After 2 short days, I have fallen in love with Haiti, and God willing, I will be back. The week continued with visits to the village of Makochon… Uniformed children greeted us with the greatest smiles I have ever seen… Songs were sang, tag was played, and photos were taken. My heart was being filled even more.

Berkley Hills has become part of my family. My scattered brain thinking is putting me off course a little, so I apologize. I know we helped while we were there, and I feel like our trip was a good start. I just know there is so much more to be done, and I need to be a part of it. I haven’t found much value in myself! I feel like I am a great mom to Taylor and Nolte, and a great wife to Aaron, however; I also feel like I have a much bigger purpose in this world!
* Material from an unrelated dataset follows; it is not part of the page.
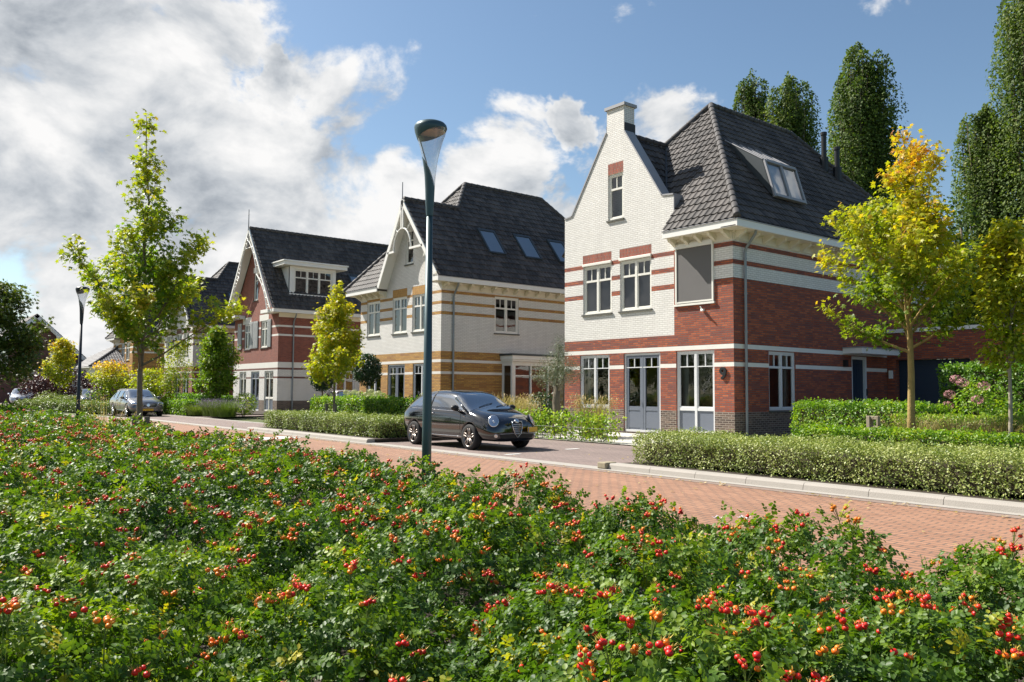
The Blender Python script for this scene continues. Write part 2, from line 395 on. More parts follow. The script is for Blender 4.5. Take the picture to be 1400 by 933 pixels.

My work as Spectrum health as the Ambassador of the Employee Giving Campaign is appreciated, and my time spent at God’s Kitchen is as well, but I NEED to do more than this. I am capable of much more!

If I can take away something so profound that I learned and experienced in Haiti it is that no matter how much money you donate, and time you give of yourself, if you’re not helping others help themselves, you are setting them up for failure. A smart man in Haiti told me that I can hand a man $50.00 dollars to go to the market and buy some food, and when that gone he’s hungry again. But if I teach a man to plant, grow and harvest, he will never go hungry. Haiti has changed my life in so many ways, and I have grown closer in my faith because of my experience. I almost feel as though I got more out of Haiti than what they got out of me, and I’m not sure if that’s selfish, or if it’s ok. I’ve been praying about it!

Thanks so much to Starfysh, Berkley and the team for accepting me into the Starfysh home, into your lives, and into your group. I have made some wonderful friends and family (here and in Haiti). God bless you all!